The death of George Floyd triggered a wave of testimonies around the world. In Switzerland too, voices are being raised against “a systemic, institutional and ordinary racism” that is rooted in everyday mentalities. For Rachel M'Bon, co-director with Juliana Fanjul of the film Je Suis Noires (I am Black), broadcast as part of the theme, Black and Swiss: putting an end to systemic racism, it is time to find solutions so that being a black woman and Swiss is a normality.
Built on a game of mirrors in which they still find it difficult to see their own reflection, six women, including the director herself, who is half Congolese, testify to the difficulty of assuming their "African" part in a country that has an idyllic image where discrimination is not considered a problem. Rachel M'Bon admits that she spent her childhood denying her blackness and avoiding being associated with her Congolese father.
"I avoided my father in front of my school friends so as not to be associated with this black man... I spent hours looking at my mother in search of my white part, validating the fact that I was not totally black... I built myself on a denial."
It is difficult to escape the mental prison of miscegenation when your mother is called a "whore" for marrying a "savage" or "primitive" man, admits Rachel M’Bon.
Constant racism. Based on the fact that there is a lack of data on black women in Switzerland, Rachel M'Bon investigates to lift the veil on the feelings of so many women of colour who are made invisible by the discourse and yet are so present in the streets of Swiss cities and villages. The testimony of these women of Senegalese, Ivorian, Cameroonian, Ghanaian, Beninese or Haitian descent, is poignant: ignored, perceived as foreigners, considered as suspicious, victims of repeated checks, arrested, when not outright insulted, regardless of their social background. Khalissa Akadi, student, Beninese father, Italian mother, says:
“At school I was told 500 times that I was the colour of poo... I pretended to laugh... I was told many times that I was ugly, that my hair looked like a witch's... It was very hurtful at a time in my life when I was building myself up and it created huge complexes about my appearance. I am the only person in my family nobody kisses. Symbolically it's violent. At all family parties, I can clearly see the people who are not going to greet me.”

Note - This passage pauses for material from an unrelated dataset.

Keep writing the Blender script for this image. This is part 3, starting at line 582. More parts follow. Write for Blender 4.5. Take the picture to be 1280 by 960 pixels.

Or this testimony from Brigitte Lembwadio Kanyama, president of the association Mélanine Suisse:
‘“Are you adopted? You are so excellent that I asked myself the question,’ a university professor told me when I was sitting an exam. Does that mean that to be excellent, you must have white parents?”
Tallulah Bär, a bank executive with an Egyptian father and a Ghanaian mother, has long worn her skin colour like a cross. “I often prayed to wake up white so that I would be like the other children so that I would not be laughed at.”
UN mission on racism in Switzerland. After visiting Bern, Zurich, Lausanne and Geneva in January, United Nations human rights experts found that people from African descent experience real discrimination in various aspects of their lives.
“Racial profiling and police controls of black people humiliate, criminalise and stigmatise,” Dominique Day, head of the UN working group of experts on people of African descent, said in a statement. “According to information received, police operations include brutal arrests, racial profiling, humiliating and degrading treatment, and reinforce negative racial stereotypes in the public realm. These are a violation of human rights.”
Despite positive initiatives such as an emerging public discourse around anti-black racism, conversation between the state and civil society on the presence of racist and colonial symbols in public space, and the strong engagement of civil society in the fight against racial profiling and police brutality, the working group noted with concern the prevalence of “systemic racism” in Switzerland. They will present their findings and recommendations to the Human Rights Council in September.
The notion of systemic, state or institutional racism which appeared in the 2000s, refers to the idea that alongside individual racism, institutions are also imbued with stereotypes and prejudices stemming from slavery, decolonisation and a racialisation of the world.
“These patterns often produce a very discrete racism, not always explicit and which can sometimes escape those who are the actors of it.... It manifests itself not through antiracist insults, but through a whole series of micro-aggressions, small discriminations, small discrepancies that eventually form a shared experience of discrimination," journalist Anne Chemin recently explained in L'heure du monde.
Despite a reform of the criminal code against racism in 1995 and the adoption of article 261 bis stating that it is illegal to belittle a person because of their skin colour, attitudes seem to have changed little or not at all, according to Rachel M'Bon. In the last five years, 780 people have been victims of racial discrimination in Switzerland and only 62 cases have been the subject of a criminal complaint.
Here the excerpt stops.